Attorney-General Christian Porter, who is consulting with religious and legal stakeholders on his draft religious discrimination bill, said as a “general principle” the legislation addressed the rights of faith-based schools to adhere to their religious beliefs.

“The Religious Discrimination Bill sets out that religious schools do not discriminate by conducting themselves in accordance with their faith in the sense that they may make decisions that allow for the school to select students and staff of the same faith as that taught by the school,” Mr Porter told The Weekend Australian.

Ms Colvin, a married mother-of-three, on Friday claimed she was forced to quit after refusing to adhere to the school’s policy opposing same-sex marriage. The “committed Christian” alleged she was forced to resign over her views, which was disputed by the college.

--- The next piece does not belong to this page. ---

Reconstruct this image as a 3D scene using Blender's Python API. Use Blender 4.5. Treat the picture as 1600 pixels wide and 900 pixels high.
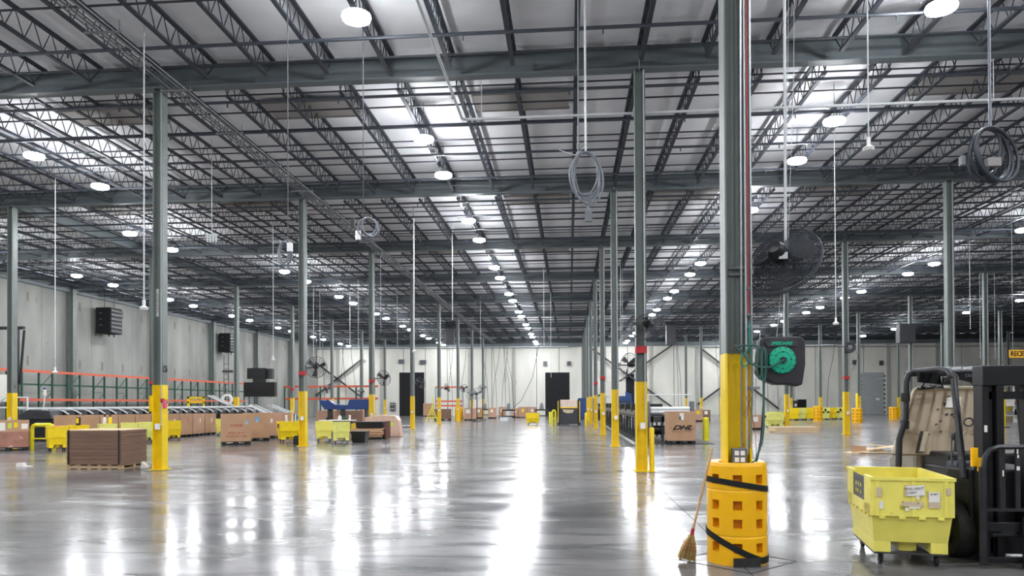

“I am devastated by what happened. I loved my job. I am an extremely hard worker and loyal to a fault, and to have it end the way it did was, at first, professionally humiliating. I see it as a God-given opportunity to stand up for what is right, to represent what God is really about: loving others,” Mrs Colvin told NewsCorp.

Christian Schools Australia executive officer Mark Spencer said “activist groups like Equality Australia will back claims like this to impose their views on every school across the country”.

“When will they stop? There is a clear agenda here to impose one view of marriage on all Australians, you cannot be allowed to hold a different view it seems,” Mr Spencer said.